Thompson should be under a degree of pressure for the 33–35 record during his watch brought about partially by his preoccupation with youth. The Packers are the youngest team for the fourth year in a row, using a draft-driven philosophy that has left them without capable depth in the offensive line.

Forty-six of the 53 players on the current roster were procured by Thompson. Team president Mark Murphy, at least publicly, couldn’t be any more supportive.

It’s time for Thompson’s hand-picked roster to be a force.

While McGinn says “This is a game unlike any other in the history of the Packers,” it is one game out of 16; after tonight, the season will be one-fourth over. Recall that in the Packers’ Super Bowl XXXI-winning season in 1996, the Packers were at 3–1 and one game behind 4–0 Minnesota after the Vikings beat the Packers. One week later, a Packer win and a Viking loss to a poor New York Giants team (something the Vikings have a history of doing), and they were tied for first again.

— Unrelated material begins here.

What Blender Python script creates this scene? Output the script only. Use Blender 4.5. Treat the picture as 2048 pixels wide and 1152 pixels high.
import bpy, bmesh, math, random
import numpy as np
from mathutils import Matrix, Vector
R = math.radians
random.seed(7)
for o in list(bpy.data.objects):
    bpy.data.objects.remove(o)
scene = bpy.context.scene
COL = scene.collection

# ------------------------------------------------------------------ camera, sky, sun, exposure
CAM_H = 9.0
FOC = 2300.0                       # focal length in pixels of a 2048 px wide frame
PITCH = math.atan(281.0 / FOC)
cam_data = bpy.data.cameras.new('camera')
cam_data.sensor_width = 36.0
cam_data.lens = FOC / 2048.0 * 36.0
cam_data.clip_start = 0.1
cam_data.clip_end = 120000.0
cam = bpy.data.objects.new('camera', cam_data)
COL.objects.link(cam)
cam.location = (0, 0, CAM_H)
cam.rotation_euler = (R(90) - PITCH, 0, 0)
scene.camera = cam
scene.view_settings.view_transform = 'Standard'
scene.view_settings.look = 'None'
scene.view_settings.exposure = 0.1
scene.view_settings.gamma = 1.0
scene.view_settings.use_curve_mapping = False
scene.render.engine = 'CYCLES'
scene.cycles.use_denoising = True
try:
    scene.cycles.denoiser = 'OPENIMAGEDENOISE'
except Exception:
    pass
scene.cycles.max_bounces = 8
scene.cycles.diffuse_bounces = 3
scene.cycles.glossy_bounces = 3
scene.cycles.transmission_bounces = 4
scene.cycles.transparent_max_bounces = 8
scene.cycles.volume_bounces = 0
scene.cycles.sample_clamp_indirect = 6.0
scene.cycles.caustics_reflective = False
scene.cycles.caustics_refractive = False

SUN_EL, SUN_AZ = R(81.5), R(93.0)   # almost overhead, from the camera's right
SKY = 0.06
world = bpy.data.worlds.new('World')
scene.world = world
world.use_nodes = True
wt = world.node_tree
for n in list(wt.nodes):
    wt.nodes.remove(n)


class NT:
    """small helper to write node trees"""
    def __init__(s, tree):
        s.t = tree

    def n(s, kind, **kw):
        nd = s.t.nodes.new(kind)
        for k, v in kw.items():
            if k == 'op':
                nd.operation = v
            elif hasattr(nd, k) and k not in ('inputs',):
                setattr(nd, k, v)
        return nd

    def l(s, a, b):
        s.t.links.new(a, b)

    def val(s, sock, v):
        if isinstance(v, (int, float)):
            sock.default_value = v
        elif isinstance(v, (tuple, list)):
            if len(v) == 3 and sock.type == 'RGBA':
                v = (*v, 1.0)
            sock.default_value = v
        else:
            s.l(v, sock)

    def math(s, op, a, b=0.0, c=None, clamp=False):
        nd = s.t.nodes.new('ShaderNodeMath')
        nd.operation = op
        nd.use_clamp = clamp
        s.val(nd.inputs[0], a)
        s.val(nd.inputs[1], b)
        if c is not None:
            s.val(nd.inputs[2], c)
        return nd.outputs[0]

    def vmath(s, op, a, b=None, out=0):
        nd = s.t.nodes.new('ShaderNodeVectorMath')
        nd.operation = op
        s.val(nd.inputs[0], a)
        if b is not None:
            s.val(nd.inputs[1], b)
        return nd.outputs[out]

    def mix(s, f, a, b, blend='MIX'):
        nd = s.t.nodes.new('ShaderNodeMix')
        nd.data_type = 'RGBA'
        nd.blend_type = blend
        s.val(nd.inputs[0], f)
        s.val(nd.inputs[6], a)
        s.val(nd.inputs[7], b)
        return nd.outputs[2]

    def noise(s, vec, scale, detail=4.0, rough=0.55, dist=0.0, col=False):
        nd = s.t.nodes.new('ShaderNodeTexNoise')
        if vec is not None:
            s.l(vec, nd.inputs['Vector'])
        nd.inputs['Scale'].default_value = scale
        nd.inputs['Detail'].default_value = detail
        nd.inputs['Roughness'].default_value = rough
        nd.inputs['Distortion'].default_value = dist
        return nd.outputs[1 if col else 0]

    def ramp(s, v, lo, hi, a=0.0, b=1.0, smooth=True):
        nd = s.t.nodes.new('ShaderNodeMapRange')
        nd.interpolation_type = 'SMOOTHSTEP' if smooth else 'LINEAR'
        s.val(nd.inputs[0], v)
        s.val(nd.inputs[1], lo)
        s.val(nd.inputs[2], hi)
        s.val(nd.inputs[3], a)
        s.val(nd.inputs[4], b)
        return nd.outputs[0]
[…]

Tonight does, however, count more merely because it’s an NFC North game, which is why the Bears’ season-opening win was more important than the Bengals’ loss one week later. McGinn’s comments about offensive line depth are particularly troubling because the Vikings have an excellent defensive line, which is going to cause Rodgers fits tonight. For that and other reasons, I predict a Vikings win that will have very little to do with Favre’s supposed desire to stick it to Thompson and more to do with the fact that the Vikings are a better team this season.

But wait, there’s more: I don’t know if ESPN commentators Mike Tirico, Ron Jaworski and Jon Gruden will bring this up, but the Vikings are pushing for a new stadium, with their lease set to expire after the 2011 season.

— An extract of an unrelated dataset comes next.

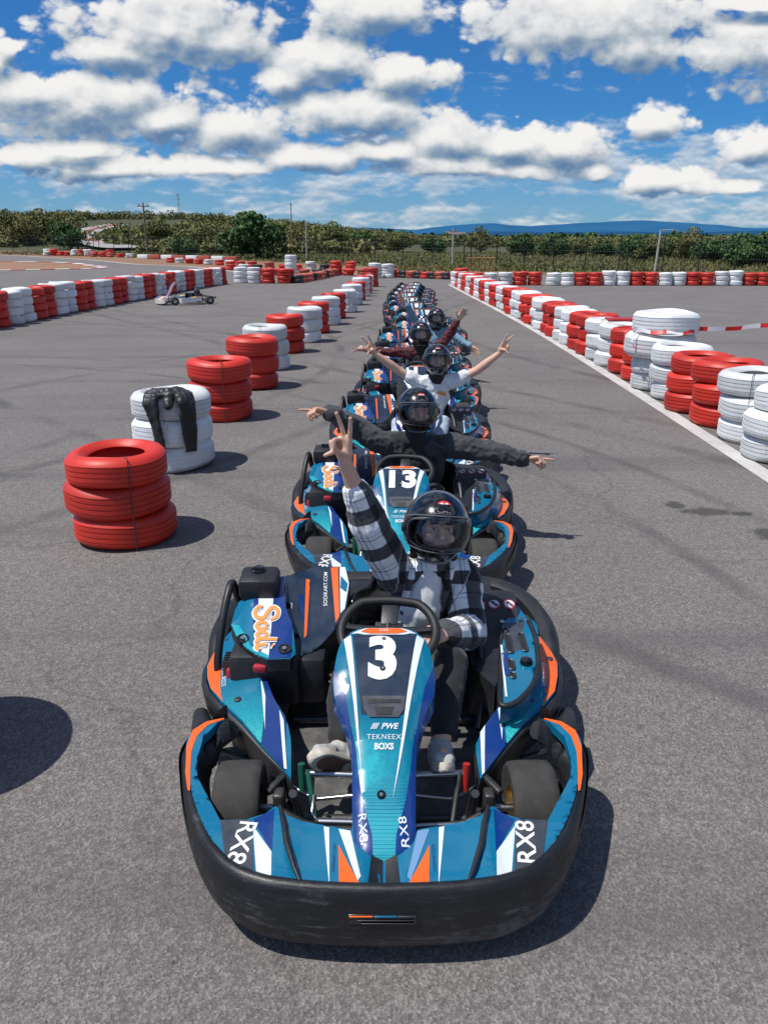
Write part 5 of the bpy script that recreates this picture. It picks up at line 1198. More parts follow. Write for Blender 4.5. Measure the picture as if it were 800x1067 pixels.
# ------------------------------------------------------------------ people
def skinmat(name, c):
    m, nt, b = nodes_of(name); co = objco(nt); n = noise_t(nt, co, 18, 4, .6)
    L(nt, mixc(nt, ramp(nt, n, [(.4, (0, 0, 0)), (.75, (.5,) * 3)]), c, (c[0] * .95, c[1] * .72, c[2] * .65)), b.inputs['Base Color'])
    b.inputs['Roughness'].default_value = .5; b.inputs['Subsurface Weight'].default_value = .12; b.inputs['Subsurface Radius'].default_value = (.02, .008, .004); b.inputs['Subsurface Scale'].default_value = .6
    bump(nt, b, noise_t(nt, co, 160, 3), .12, .002); return m
M['skin'] = skinmat('skin_light', (.66, .42, .31)); M['skin2'] = skinmat('skin_warm', (.60, .36, .25))
def fabric(name, c, c2, scale=260, rough=.85, b=.3):
    m, nt, bs = nodes_of(name); co = objco(nt)
    n = noise_t(nt, co, scale, 2, .6); n2 = noise_t(nt, co, 7, 5, .6)
    cc = mixc(nt, n, c, c2); cc = mixc(nt, 1.0, cc, ramp(nt, n2, [(.3, (.8,) * 3), (.7, (1.12,) * 3)]), 'MULTIPLY')
    L(nt, cc, bs.inputs['Base Color']); bs.inputs['Roughness'].default_value = rough; bs.inputs['Sheen Weight'].default_value = .15
    h = N(nt, 'ShaderNodeMath', operation='MULTIPLY_ADD'); L(nt, n2, h.inputs[0]); h.inputs[1].default_value = 6; L(nt, n, h.inputs[2])
    bump(nt, bs, h.outputs[0], b, .006); return m
M['tee'] = fabric('white_cotton', (.70, .71, .74), (.78, .79, .82)); M['charcoal'] = fabric('charcoal_jacket', (.030, .034, .038), (.055, .060, .065), b=.6)
M['blackcloth'] = fabric('black_cotton', (.010, .010, .012), (.020, .020, .022)); M['maroon'] = fabric('maroon_knit', (.075, .010, .014), (.12, .018, .022), 120)
M['denim'] = fabric('blue_denim', (.10, .21, .30), (.22, .35, .44), 200); M['jeans'] = fabric('light_jeans', (.32, .40, .50), (.50, .58, .66), 180)
M['leather'] = fabric('black_leather', (.008, .008, .009), (.016, .015, .016), 60, .46, .3)
def plaid():
    m, nt, b = nodes_of('plaid_flannel'); uv = N(nt, 'ShaderNodeUVMap')
    sp = N(nt, 'ShaderNodeSeparateXYZ'); L(nt, uv.outputs[0], sp.inputs[0]); co = objco(nt); w = noise_t(nt, co, 300, 2)
    def stripes(o, per, ph, a, bnd):
        ad = N(nt, 'ShaderNodeMath', operation='MULTIPLY_ADD'); L(nt, sp.outputs[o], ad.inputs[0]); ad.inputs[1].default_value = 1 / per; ad.inputs[2].default_value = ph
        fr = N(nt, 'ShaderNodeMath', operation='FRACT'); L(nt, ad.outputs[0], fr.inputs[0])
        st = [(0, (0, 0, 0))]
        for x0, x1, v in bnd: st += [(x0 - .012, (0, 0, 0)), (x0 + .012, (v,) * 3), (x1 - .012, (v,) * 3), (x1 + .012, (0, 0, 0))]
        return ramp(nt, fr.outputs[0], st)
    B = [(.10, .44, 1.0), (.70, .735, .55), (.82, .845, .4)]
    s1 = stripes(0, .155, .1, 1, B); s2 = stripes(1, .165, .0, 1, B)
    ad = N(nt, 'ShaderNodeMath', operation='ADD'); L(nt, s1, ad.inputs[0]); L(nt, s2, ad.inputs[1])
    wv = N(nt, 'ShaderNodeMath', operation='MULTIPLY_ADD'); L(nt, w, wv.inputs[0]); wv.inputs[1].default_value = .16; L(nt, ad.outputs[0], wv.inputs[2])
    hf = N(nt, 'ShaderNodeMath', operation='MULTIPLY'); L(nt, wv.outputs[0], hf.inputs[0]); hf.inputs[1].default_value = .46
    L(nt, ramp(nt, hf.outputs[0], [(.06, (.84, .85, .88)), (.42, (.075, .078, .090)), (.60, (.045, .047, .055)), (.90, (.006, .006, .008))]), b.inputs['Base Color'])
    b.inputs['Roughness'].default_value = .9; b.inputs['Sheen Weight'].default_value = .2
    h = N(nt, 'ShaderNodeMath', operation='MULTIPLY_ADD'); L(nt, noise_t(nt, co, 9, 5), h.inputs[0]); h.inputs[1].default_value = 7; L(nt, w, h.inputs[2]); bump(nt, b, h.outputs[0], .35, .006); return m
M['plaid'] = plaid()
M['hair'] = simple('dark_hair', (.02, .014, .010), .45, dirt=.2, bstr=.6, bscale=90)
M['eyew'] = simple('eye_white', (.6, .6, .6), .25); M['eyed'] = simple('eye_dark', (.02, .014, .01), .2); M['lip'] = simple('lips', (.42, .13, .11), .45); M['brow'] = simple('eyebrow', (.05, .03, .02), .8)
M['helm'] = simple('helmet_black', (.006, .0065, .008), .16, coat=.8, dirt=.12, dscale=30)
M['helmtrim'] = simple('helmet_trim', (.16, .165, .17), .35, dirt=.3); M['helmin'] = simple('helmet_padding', (.05, .05, .055), .9)
M['badge'] = simple('badge_red', (.62, .03, .03), .4, dirt=.1); M['sole'] = simple('shoe_sole', (.62, .58, .50), .7, dirt=.7, dscale=30, dirtc=(.2, .16, .12), bstr=.4, bscale=90)
M['tread'] = simple('shoe_tread', (.20, .10, .07), .8, dirt=.5, bstr=.6, bscale=60); M['canvas'] = simple('shoe_grey', (.46, .46, .44), .8, dirt=.6, dscale=25)
M['scarf'] = fabric('black_neck_warmer', (.010, .010, .011), (.02, .02, .021))
def visormat():
    m, nt, b = nodes_of('clear_visor'); out = [n for n in nt.nodes if n.type == 'OUTPUT_MATERIAL'][0]
    tr = N(nt, 'ShaderNodeBsdfTransparent'); tr.inputs[0].default_value = (.88, .89, .91, 1)
    gl = N(nt, 'ShaderNodeBsdfGlossy'); gl.inputs['Roughness'].default_value = .05; gl.inputs[0].default_value = (.9, .95, 1, 1)
    fr = N(nt, 'ShaderNodeFresnel'); fr.inputs[0].default_value = 1.5
    mx = N(nt, 'ShaderNodeMixShader'); L(nt, fr.outputs[0], mx.inputs[0]); L(nt, tr.outputs[0], mx.inputs[1]); L(nt, gl.outputs[0], mx.inputs[2]); L(nt, mx.outputs[0], out.inputs[0]); nt.nodes.remove(b); return m
M['visor'] = visormat()

def hand(bm, wrist, d, pn, thumb_side, pose, s=1.0):
    """wrist point, d = direction of the fingers, pn = palm normal (out of the palm), thumb_side = +1/-1 along d x pn"""
    d = V(d).normalized(); pn = V(pn); pn = (pn - d * pn.dot(d)).normalized(); sd_ = d.cross(pn) * thumb_side
    w = V(wrist); K = []
    for k, (o, l) in enumerate(((.030, .088), (.010, .092), (-.011, .087), (-.031, .078))):
        kn = w + (d * l + sd_ * o) * s; K.append(kn); capsule(bm, w + sd_ * o * .55 * s + d * .012 * s, kn, .0145 * s, .0125 * s)
    capsule(bm, w + (d * .03 + sd_ * .02) * s, w + (d * .06 - sd_ * .022) * s, .017 * s, .016 * s)
    L_ = ((.044, .026, .022), (.049, .030, .023), (.045, .028, .022), (.036, .021, .019))
    for k in range(4):
        spread, curls = pose[k]; p = K[k]; a = math.radians(spread); f = (d * math.cos(a) + sd_ * math.sin(a)).normalized(); c = 0; r = (.0098, .0100, .0095, .0085)[k] * s
        for j in range(3):
            c += math.radians(curls[j]); dr = (f * math.cos(c) + pn * math.sin(c)).normalized(); q = p + dr * L_[k][j] * s
            capsule(bm, p, q, r * (1.0, .95, .88)[j], r * (.95, .88, .78)[j]); p = q
    ts, tc_, tu = pose[4]                                     # thumb: leaves the side near the base
    b0 = w + (d * .022 + sd_ * .022) * s; a = math.radians(ts); f = (d * math.cos(a) + sd_ * math.sin(a)).normalized(); c = math.radians(tc_)
    p = b0; r = .0125 * s
    for j, l in enumerate((.042, .034, .027)):
        dr = (f * math.cos(c) + (pn * .75 - sd_ * tu).normalized() * math.sin(c)).normalized(); q = p + dr * l * s; capsule(bm, p, q, r, r * .88); r *= .88; p = q; c += math.radians(24 if tc_ > 20 else 8)
ST = (4, 6, 4); BENT = (78, 92, 60)
VSIGN = [(13, ST), (-9, ST), (-4, BENT), (-6, BENT), (22, 58, .75)]
OPEN = [(8, (10, 12, 8)), (0, (12, 14, 10)), (-7, (14, 16, 12)), (-14, (18, 18, 12)), (48, 12, 0)]
POINT = [(6, ST), (1, (50, 70, 40)), (-2, (62, 80, 50)), (-4, (66, 84, 50)), (46, 18, .2)]
GRIP = [(2, (55, 62, 35)), (0, (58, 64, 38)), (-2, (60, 66, 38)), (-4, (62, 66, 38)), (35, 45, .4)]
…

The current proposal is for a new stadium to be built on the property of the Hubert H. Humphrey Metrodome, upon whose Mall of America Field the game is being played tonight. (The irony is that Mall of America is the site of Metropolitan Stadium, where the Vikings and Minnesota Twins used to play.) The Vikings will be the sole tenant of the Metrodome since the University of Minnesota has its own football stadium and the Minnesota Twins will be getting their own (non-domed) stadium next spring. (Why didn’t the Vikings and the university share a football stadium — say, a stadium with removable seats for smaller Gopher crowds? Good question.)

It seems rather unrealistic to ask Minnesota taxpayers to pay for a third stadium with them already paying for two. (The irony is that the Twins wanted a domed stadium to avoid rainouts, snowouts and freezing early-season games, and now they are moving to a ballpark where all of those things will again be part of the fan experience.) Vikings owner Zygi Wulf has offered to pay $250 million, one-third of the cost of a $750 million open-air stadium. But the proposed stadium would have a roof, to allow “significantly more events during winter months,” and, according to the stadium proposal Web site, “the Vikings consider the costs of the roof to be a public expense.” Some argue that construction of a new stadium would also be an economic stimulus.

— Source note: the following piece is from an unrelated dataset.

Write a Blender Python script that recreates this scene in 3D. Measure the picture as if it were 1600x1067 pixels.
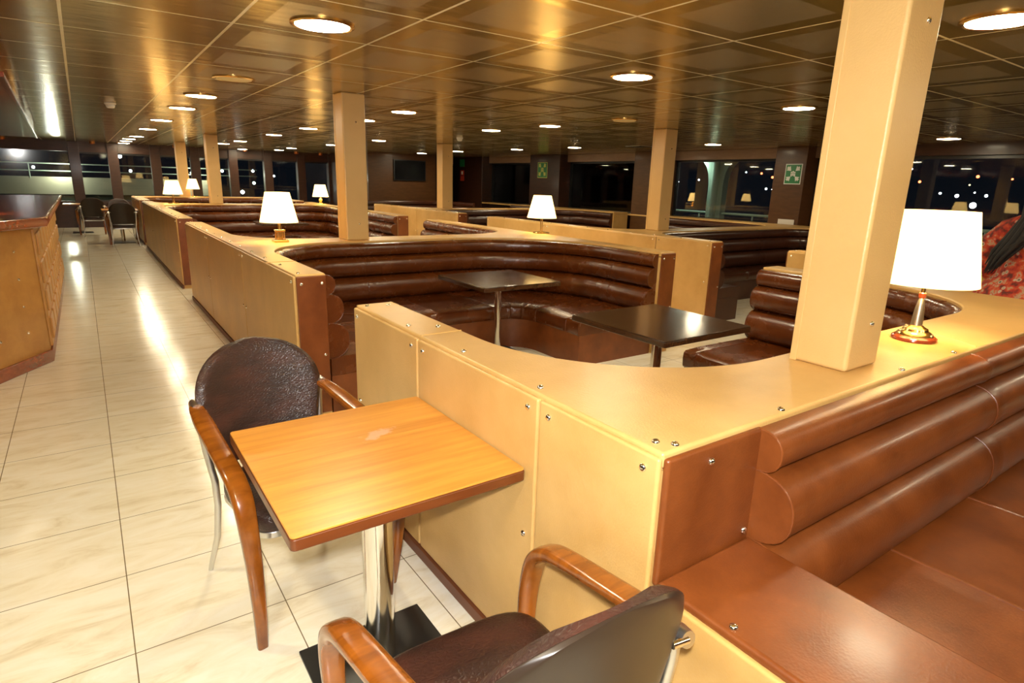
import bpy, bmesh, math, random
from mathutils import Vector, Matrix
random.seed(7)
PI = math.pi
scene = bpy.context.scene
for o in list(bpy.data.objects): bpy.data.objects.remove(o)
C = scene.collection

# ------------------------------------------------------------------ camera
def make_camera():
    yaw, pitch, roll = .615935, .258975, -.0294636
    cy, sy, cp, sp = math.cos(yaw), math.sin(yaw), math.cos(pitch), math.sin(pitch)
    f = Vector((sy*cp, cy*cp, -sp)); r = Vector((cy, -sy, 0)); d = f.cross(r)
    cr, sr = math.cos(roll), math.sin(roll)
    r2 = cr*r + sr*d; d2 = -sr*r + cr*d
    cam = bpy.data.cameras.new('camera'); co = bpy.data.objects.new('camera', cam); C.objects.link(co)
    cam.sensor_width = 36; cam.lens = 935.04/1600*36; cam.clip_start = .02; cam.clip_end = 400
    m = Matrix((r2, -d2, -f)).transposed().to_4x4(); m.translation = Vector((0, 0, 1.6))
    co.matrix_world = m
    scene.camera = co
make_camera()

# ------------------------------------------------------------------ world, flash, exposure
w = bpy.data.worlds.new('night'); scene.world = w; w.use_nodes = True
w.node_tree.nodes['Background'].inputs[0].default_value = (.0015, .0022, .0035, 1)
w.node_tree.nodes['Background'].inputs[1].default_value = 1
vs = scene.view_settings
vs.view_transform = 'Standard'; vs.look = 'None'; vs.gamma = 1; vs.use_curve_mapping = False
vs.exposure = 1.05
CEIL_E = 52        # ceiling light emission
LAMP_E = 1.8         # lamp shade emission
FLASH_W = 36
def lamp_light(name, kind, loc, energy, color, size=.1, rot=None):
    l = bpy.data.lights.new(name, kind); l.energy = energy; l.color = color
    if kind == 'AREA': l.size = size
    else: l.shadow_soft_size = size
    o = bpy.data.objects.new(name, l); C.objects.link(o); o.location = loc
    if rot: o.rotation_euler = rot
    return o
fl = lamp_light('camera_flash', 'AREA', (-.03, -.04, 1.74), FLASH_W, (1, .98, .95), .07, (math.radians(78), 0, -.5))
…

I’ve gone on the record in this space as predicting an eventual Vikings move to Los Angeles. It would be too bad for Packers fans, because a trip to the Twin Cities is convenient now that Wisconsin 29 is your four-lane connection to Interstate 94 and the Twin Cities. And obviously this is an issue for Minnesota taxpayers to decide. It just seems unlikely that Minnesota taxpayers will pony up another $700 million (including $200 million for a roof) for another stadium, which could make this one of the last Packers–Vikings games in Minneapolis.